Say how many lines hold the string "scene", and nothing more.

>> BEGIN Data block

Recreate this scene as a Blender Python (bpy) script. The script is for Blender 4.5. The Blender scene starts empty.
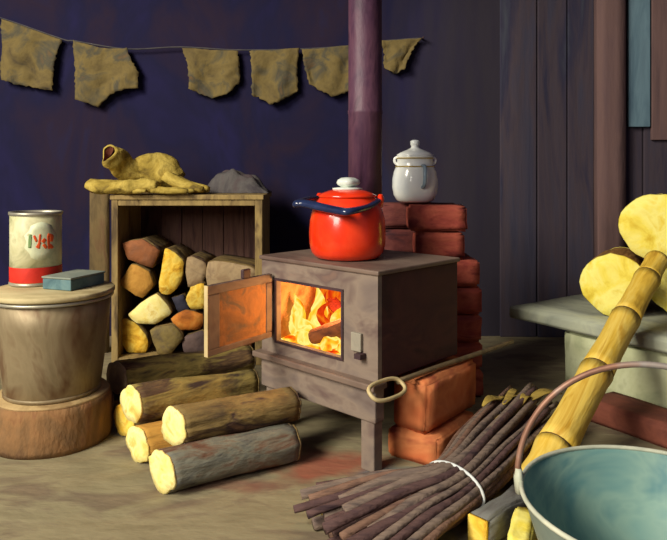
import bpy, bmesh, math, random
from mathutils import Vector, Matrix, noise
random.seed(7)
C = bpy.context.scene.collection
H, F, HY, CX = 0.9, 664.0, 170.0, 333.5          # eye height, focal length (px), horizon row, centre column

def at(px, py, Y):                                # a point at distance Y
    return Vector(((px-CX)/F*Y, Y, H-(py-HY)/F*Y))
def gnd(px, py, z=0.0):
    Y = F*(H-z)/(py-HY); return Vector(((px-CX)/F*Y, Y, z))

# ------------------------------------------------------------------ materials
def lin(c):
    return tuple((v/255/12.92 if v/255 <= .04045 else ((v/255+.055)/1.055)**2.4) for v in c)+(1,)
MATS = {}
def mat(name, cols, scale=(6, 6, 6), rough=.8, bump=.3, metal=0, detail=4, dist=.6, spread=(.3, .7), coat=0, bscale=None, spec=.3):
    """mottled procedural material: noise -> colour ramp, offset per object"""
    if name in MATS: return MATS[name]
    m = bpy.data.materials.new(name); m.use_nodes = True
    nt = m.node_tree; b = nt.nodes['Principled BSDF']
    tc = nt.nodes.new('ShaderNodeTexCoord'); mp = nt.nodes.new('ShaderNodeMapping')
    oi = nt.nodes.new('ShaderNodeObjectInfo'); ml = nt.nodes.new('ShaderNodeMath'); ml.operation = 'MULTIPLY'; ml.inputs[1].default_value = 37
    nt.links.new(oi.outputs['Random'], ml.inputs[0])
    mp.inputs['Scale'].default_value = scale
    nt.links.new(tc.outputs['Object'], mp.inputs['Vector']); nt.links.new(ml.outputs[0], mp.inputs['Location'])
    n = nt.nodes.new('ShaderNodeTexNoise'); n.inputs['Scale'].default_value = 1; n.inputs['Detail'].default_value = detail
    n.inputs['Distortion'].default_value = dist; n.inputs['Roughness'].default_value = .6
    nt.links.new(mp.outputs[0], n.inputs['Vector'])
    r = nt.nodes.new('ShaderNodeValToRGB'); e = r.color_ramp.elements
    k = len(cols)
    while len(e) < k: e.new(.5)
    for i, c in enumerate(cols):
        e[i].position = spread[0]+(spread[1]-spread[0])*i/max(1, k-1); e[i].color = lin(c)
    nt.links.new(n.outputs['Fac'], r.inputs['Fac']); nt.links.new(r.outputs['Color'], b.inputs['Base Color'])
    b.inputs['Roughness'].default_value = rough; b.inputs['Metallic'].default_value = metal
    b.inputs['Specular IOR Level'].default_value = spec
    if coat: b.inputs['Coat Weight'].default_value = coat; b.inputs['Coat Roughness'].default_value = .1
    if bump:
        n2 = nt.nodes.new('ShaderNodeTexNoise'); n2.inputs['Scale'].default_value = 2.5; n2.inputs['Detail'].default_value = 5
        nt.links.new(mp.outputs[0], n2.inputs['Vector'])
        bp = nt.nodes.new('ShaderNodeBump'); bp.inputs['Strength'].default_value = bump; bp.inputs['Distance'].default_value = .02
        nt.links.new(n2.outputs['Fac'], bp.inputs['Height']); nt.links.new(bp.outputs[0], b.inputs['Normal'])
    MATS[name] = m; return m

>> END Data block

Solution
2